▸ **Dataset extract**:
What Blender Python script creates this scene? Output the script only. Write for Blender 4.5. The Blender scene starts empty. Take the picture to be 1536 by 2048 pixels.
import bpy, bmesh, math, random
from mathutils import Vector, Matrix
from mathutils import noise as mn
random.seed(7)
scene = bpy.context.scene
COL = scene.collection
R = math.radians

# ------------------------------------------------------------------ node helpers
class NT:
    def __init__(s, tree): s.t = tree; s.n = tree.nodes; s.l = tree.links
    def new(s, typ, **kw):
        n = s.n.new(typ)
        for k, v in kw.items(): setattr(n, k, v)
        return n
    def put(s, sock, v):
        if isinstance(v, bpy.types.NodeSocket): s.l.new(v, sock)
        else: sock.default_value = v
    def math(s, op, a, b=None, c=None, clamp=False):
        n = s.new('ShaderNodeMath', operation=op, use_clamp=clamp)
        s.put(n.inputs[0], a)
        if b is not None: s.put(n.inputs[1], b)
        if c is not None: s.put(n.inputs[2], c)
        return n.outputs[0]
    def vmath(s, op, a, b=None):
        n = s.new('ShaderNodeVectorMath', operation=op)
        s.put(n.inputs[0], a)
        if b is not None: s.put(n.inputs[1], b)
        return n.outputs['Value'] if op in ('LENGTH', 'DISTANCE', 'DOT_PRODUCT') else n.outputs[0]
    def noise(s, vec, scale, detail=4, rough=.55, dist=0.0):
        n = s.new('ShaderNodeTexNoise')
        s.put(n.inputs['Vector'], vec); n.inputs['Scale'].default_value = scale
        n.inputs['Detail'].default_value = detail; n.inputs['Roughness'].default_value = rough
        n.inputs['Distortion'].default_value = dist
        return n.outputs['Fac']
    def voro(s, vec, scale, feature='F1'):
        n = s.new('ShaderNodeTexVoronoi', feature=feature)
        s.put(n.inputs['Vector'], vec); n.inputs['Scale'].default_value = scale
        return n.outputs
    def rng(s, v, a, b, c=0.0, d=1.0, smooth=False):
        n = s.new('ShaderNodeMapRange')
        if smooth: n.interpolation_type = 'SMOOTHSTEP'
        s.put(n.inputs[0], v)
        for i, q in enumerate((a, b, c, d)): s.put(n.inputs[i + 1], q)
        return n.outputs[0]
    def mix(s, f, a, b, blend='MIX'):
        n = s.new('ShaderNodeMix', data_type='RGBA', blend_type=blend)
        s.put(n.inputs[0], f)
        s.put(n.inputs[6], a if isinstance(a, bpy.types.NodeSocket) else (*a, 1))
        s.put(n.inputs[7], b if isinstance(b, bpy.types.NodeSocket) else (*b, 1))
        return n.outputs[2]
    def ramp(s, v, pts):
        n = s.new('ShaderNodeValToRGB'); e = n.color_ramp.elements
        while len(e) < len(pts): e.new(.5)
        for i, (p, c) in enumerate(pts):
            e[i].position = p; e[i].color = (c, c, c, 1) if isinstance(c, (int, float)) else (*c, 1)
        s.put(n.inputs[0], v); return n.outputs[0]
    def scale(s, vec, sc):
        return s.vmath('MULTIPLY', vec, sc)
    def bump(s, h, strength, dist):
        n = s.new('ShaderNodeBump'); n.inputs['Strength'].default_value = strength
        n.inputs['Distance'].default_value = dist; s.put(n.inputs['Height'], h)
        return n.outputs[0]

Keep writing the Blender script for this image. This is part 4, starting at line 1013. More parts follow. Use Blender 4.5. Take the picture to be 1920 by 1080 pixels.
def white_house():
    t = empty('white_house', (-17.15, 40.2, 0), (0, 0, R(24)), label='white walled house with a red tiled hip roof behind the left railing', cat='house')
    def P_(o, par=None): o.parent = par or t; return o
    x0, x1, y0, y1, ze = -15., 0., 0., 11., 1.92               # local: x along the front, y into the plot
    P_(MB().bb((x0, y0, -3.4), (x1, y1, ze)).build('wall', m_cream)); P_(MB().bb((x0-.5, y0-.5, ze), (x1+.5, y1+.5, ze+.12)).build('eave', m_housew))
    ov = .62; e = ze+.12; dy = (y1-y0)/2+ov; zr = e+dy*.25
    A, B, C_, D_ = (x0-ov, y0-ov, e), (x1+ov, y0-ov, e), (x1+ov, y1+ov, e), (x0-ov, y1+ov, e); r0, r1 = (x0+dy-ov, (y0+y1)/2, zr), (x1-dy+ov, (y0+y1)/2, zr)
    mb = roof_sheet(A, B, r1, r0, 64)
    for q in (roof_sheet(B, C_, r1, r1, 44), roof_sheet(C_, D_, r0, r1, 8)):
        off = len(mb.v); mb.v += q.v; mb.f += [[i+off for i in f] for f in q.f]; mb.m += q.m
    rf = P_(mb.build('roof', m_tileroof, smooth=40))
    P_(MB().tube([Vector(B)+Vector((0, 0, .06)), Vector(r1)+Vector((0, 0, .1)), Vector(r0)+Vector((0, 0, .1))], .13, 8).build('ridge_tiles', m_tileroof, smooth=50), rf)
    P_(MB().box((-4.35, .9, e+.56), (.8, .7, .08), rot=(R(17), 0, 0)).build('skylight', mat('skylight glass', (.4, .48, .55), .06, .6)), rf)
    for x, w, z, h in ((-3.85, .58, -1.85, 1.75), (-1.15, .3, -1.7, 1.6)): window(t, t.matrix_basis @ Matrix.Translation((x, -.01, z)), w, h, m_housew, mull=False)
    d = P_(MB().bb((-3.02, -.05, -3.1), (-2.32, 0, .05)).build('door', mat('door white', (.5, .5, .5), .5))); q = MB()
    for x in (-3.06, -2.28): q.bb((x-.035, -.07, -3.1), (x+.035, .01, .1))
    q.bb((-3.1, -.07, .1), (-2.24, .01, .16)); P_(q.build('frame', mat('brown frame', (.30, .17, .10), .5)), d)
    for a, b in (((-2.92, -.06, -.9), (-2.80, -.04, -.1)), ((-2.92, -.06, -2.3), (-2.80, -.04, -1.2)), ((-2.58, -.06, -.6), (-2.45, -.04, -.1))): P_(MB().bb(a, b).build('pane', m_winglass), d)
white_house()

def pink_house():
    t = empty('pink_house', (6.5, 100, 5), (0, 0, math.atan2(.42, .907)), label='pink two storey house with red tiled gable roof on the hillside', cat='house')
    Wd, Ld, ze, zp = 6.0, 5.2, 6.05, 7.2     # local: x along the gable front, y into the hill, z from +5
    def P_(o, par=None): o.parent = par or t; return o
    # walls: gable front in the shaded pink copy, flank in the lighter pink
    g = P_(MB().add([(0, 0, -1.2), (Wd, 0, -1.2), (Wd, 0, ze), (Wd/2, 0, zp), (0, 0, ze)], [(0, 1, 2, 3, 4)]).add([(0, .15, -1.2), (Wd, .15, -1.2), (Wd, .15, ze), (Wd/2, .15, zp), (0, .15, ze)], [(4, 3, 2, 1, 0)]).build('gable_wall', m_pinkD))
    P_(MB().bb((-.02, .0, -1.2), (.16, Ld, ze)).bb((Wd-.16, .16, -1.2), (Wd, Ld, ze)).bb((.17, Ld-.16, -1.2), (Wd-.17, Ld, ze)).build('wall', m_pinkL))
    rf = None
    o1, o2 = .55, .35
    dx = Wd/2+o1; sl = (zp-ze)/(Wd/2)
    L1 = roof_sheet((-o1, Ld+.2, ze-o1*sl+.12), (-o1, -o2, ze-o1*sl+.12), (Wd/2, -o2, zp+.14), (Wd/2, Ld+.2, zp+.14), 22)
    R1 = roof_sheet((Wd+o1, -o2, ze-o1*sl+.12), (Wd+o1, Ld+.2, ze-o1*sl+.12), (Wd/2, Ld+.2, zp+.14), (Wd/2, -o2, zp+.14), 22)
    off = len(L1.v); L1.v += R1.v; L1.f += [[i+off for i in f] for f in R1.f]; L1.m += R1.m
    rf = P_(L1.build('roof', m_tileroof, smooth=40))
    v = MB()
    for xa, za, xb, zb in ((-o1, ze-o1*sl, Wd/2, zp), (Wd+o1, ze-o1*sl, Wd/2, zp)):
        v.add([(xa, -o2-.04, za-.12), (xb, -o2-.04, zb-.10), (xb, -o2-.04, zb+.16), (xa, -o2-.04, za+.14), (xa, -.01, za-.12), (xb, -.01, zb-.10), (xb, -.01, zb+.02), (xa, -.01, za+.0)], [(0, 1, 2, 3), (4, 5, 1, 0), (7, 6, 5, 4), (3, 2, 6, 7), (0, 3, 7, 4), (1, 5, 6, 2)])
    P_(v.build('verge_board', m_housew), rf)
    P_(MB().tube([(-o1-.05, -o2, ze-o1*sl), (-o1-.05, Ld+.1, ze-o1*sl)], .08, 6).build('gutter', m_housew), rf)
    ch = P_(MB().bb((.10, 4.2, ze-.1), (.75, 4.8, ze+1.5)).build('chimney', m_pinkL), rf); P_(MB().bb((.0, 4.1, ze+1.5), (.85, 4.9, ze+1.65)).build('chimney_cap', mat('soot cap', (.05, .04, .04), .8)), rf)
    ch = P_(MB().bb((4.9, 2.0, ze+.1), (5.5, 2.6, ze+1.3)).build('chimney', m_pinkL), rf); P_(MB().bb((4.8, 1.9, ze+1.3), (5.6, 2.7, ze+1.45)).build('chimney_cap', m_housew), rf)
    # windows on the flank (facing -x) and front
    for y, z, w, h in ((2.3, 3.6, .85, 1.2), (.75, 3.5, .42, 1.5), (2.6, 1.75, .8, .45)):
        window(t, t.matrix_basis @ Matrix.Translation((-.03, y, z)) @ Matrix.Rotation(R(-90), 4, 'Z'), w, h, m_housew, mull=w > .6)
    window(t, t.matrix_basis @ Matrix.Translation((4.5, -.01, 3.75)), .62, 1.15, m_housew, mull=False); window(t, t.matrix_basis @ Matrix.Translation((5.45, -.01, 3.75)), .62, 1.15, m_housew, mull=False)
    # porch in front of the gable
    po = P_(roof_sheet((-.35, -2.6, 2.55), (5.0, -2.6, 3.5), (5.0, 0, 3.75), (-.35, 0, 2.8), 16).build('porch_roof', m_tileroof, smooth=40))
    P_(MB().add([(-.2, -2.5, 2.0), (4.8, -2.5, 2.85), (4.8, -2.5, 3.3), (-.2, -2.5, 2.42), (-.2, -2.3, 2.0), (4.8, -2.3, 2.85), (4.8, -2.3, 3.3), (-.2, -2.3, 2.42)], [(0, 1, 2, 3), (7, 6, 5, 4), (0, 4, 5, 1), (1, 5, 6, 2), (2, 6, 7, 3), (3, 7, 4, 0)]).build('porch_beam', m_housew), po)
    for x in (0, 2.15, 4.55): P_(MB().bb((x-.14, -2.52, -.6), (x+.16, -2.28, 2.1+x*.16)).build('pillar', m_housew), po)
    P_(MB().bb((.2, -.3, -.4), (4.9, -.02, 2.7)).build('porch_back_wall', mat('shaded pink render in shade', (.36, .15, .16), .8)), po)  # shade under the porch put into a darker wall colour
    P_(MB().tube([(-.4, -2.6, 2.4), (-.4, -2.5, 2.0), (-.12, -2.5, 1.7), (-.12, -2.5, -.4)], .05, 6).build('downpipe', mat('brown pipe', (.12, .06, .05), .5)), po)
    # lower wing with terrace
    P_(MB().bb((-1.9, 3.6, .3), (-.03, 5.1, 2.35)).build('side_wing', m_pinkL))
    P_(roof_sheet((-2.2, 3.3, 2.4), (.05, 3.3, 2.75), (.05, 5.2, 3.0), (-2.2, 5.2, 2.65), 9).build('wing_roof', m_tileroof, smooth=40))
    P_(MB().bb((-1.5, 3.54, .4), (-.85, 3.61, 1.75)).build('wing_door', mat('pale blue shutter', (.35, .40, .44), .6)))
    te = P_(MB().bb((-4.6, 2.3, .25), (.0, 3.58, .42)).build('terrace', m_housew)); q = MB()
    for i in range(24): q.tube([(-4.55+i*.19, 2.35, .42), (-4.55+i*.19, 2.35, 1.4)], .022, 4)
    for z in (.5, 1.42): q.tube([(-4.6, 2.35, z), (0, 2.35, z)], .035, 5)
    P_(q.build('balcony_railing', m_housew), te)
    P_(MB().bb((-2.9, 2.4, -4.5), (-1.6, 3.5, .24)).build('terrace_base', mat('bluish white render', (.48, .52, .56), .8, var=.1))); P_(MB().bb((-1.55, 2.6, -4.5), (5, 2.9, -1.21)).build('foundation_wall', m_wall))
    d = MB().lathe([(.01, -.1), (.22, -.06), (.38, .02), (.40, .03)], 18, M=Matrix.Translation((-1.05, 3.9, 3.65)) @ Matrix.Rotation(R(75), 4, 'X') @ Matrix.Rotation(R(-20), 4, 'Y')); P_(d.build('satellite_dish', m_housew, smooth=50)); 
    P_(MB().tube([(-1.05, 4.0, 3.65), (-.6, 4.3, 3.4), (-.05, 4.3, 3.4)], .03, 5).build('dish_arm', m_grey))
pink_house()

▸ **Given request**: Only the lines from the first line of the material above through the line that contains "R = math.radians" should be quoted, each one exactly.

▸ **Answer to this exercise**:
What Blender Python script creates this scene? Output the script only. Write for Blender 4.5. The Blender scene starts empty. Take the picture to be 1536 by 2048 pixels.
import bpy, bmesh, math, random
from mathutils import Vector, Matrix
from mathutils import noise as mn
random.seed(7)
scene = bpy.context.scene
COL = scene.collection
R = math.radians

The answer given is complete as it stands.